Greg Ip provides the following information in today's Wall Street Journal:

As Federal Reserve officials prepare to raise interest rates to keep inflation from rising, they are grappling anew with an old question: Should they aim for a specific number.

On the agenda for next week's two-day meeting of Fed policy makers is a discussion of whether the Fed should set a numerical objective for inflation and, if so, what it should be, according to people familiar with the matter.  The Fed ponders such long-term topics twice a year, and no formal decision is likely.  Nor is an explicit, public inflation target on the table.

I wasn't aware that the agenda for FOMC meetings had become public information in advance, and it is completely inappropriate for any Federal Reserve official to comment one way or another on whether what Ip says is accurate.  In any event, the minutes will be out soon enough, and at that point we will all find out how good his sources are.

That aside, it is no secret that Fed governors and presidents have been batting around this topic for quite awhile, and Ip does provide a nice summary of the positions, starting with my boss.

At 1.5% by the Fed's preferred measure, inflation is now "roughly consistent with a working definition of price stability," Federal Reserve Bank of Cleveland President Sandra Pianalto said last week, expressing a view shared by most of her colleagues on the 19-member Federal Open Market Committee, the central bank's policy panel.

I added the link.  (One small point of order.  Strictly speaking, the Federal Open Market Committee consists of the voting members in a particular year, represented by the seven governors and five of the district bank presidents.  More accurately, the 19-member group is referred to as FOMC meeting participants.)

Ip goes on to run down the range of opinions that have been staked out by the various players.

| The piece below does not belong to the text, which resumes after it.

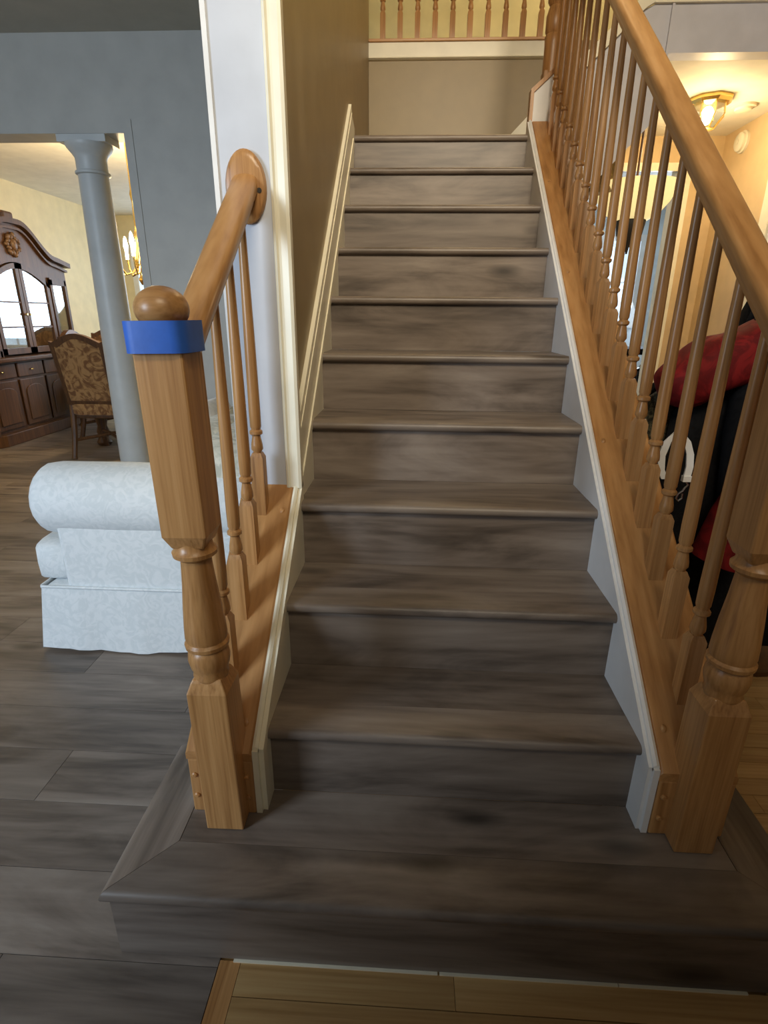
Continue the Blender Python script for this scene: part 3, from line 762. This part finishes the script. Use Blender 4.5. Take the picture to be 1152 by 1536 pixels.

FOMC members who have advocated a numerical objective or target have offered varying ranges.  Governor Ben Bernanke has said 1% to 2%. Governor Ed Gramlich has suggested 1% to 2.5%.  Philadelphia Fed President Anthony Santomero last October proposed 1% to 3%, and St. Louis Fed President William Poole advocates a target of zero, with some allowance for measurement error.

And the pros and cons:

Advocates believe a target would enable investors to better predict how the Fed will respond to changing economic circumstances and solidify its commitment to price stability under Mr. Greenspan's successor next year.

But opponents, who include governors Roger Ferguson and Donald Kohn, fret that targets would confer an obligation to change interest rates whenever inflation deviated from the target, even if unemployment or financial stability called for different actions.

It's an interesting article, worth tracking down to read the whole thing.